Embodiment studies this relation between intelligence, movement, and action. It asks how machines understand posture, gesture, motion, force, reachability, fatigue, coordination, and intent.
Memory is the beginning of place
A place is not only what it is now. A place is what has remained. What has moved. What has disappeared. What has returned. What has been remembered.
Spatial memory studies continuity. Without memory, spatial intelligence is only a moment of perception. It can see a room, but not know it has returned. It can place an object, but not know whether the object stayed. It can detect change, but not understand history.
Memory gives space duration. It allows intelligence to recognize absence, displacement, routine, pattern, and transformation.
A location becomes meaningful when it can be recognized across time, the movement from scene to place, from detection to remembrance
The world is not still. It is a field of possible events
Objects may fall, collide, roll, break, block, support, accelerate, decelerate, or disappear from view. Bodies may turn, reach, cross, stop, stumble, or change direction. A spatial system that understands only the present does not yet understand space.
Space contains futures
Simulation studies how machines form internal models of what may happen next. Not merely by statistical prediction. By structure. By constraint. By motion. By physics. By memory. By the shape of the field.
It is the study of anticipation, how intelligence understands consequence before consequence arrives
Presence is situated awareness
A system may process information from the world without being present within it. It may receive images, labels, coordinates, sensor readings, and prompts. Yet still fail to understand the coherence of the place it observes.
Presence is not consciousness. Presence is relation
It is the condition of knowing where perception is taking place, that an answer changes when the observer moves, that what is hidden may matter as much as what is visible, that context is not decoration but the field itself. Presence is the movement from detached processing to spatial participation: the beginning of intelligence that knows where it is.
Spatial intelligence must return to the human
Not as user data.
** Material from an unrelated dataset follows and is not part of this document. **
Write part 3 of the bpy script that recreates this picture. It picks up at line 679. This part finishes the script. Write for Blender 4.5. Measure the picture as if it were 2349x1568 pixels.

As lived experience.
People do not encounter space as geometry alone. We encounter it as safety. Memory. Direction. Effort. Beauty. Fear. Independence. Belonging.
A hallway can be a path. A barrier. A threshold. A risk. A return. The same environment can be legible to one person and hostile to another, measurable, and still not meaningful.
Human spatial experience studies how people perceive, navigate, remember, and trust space, and how intelligence can clarify environments without overwhelming them, supporting independence without replacing judgment.
The highest spatial interface may not be the one that shows the most. It may be the one that helps the world become readable
How does intelligence become spatial?
Prysm is organized around one question. Each lens offers a threshold
Together, these lenses describe the movement Voir studies. From symbolic awareness to spatial awareness. From intelligence that speaks about the world. To intelligence that understands where it is.
Not a declaration that the field is solved, a way of asking better questions
The purpose is to understand how intelligence becomes accountable to reality
Prysm is the research framework through which Voir studies spatial intelligence. It gives form to the inquiry without reducing the field to a single discipline, device, or interface. The purpose is not to make machines appear intelligent in abstraction.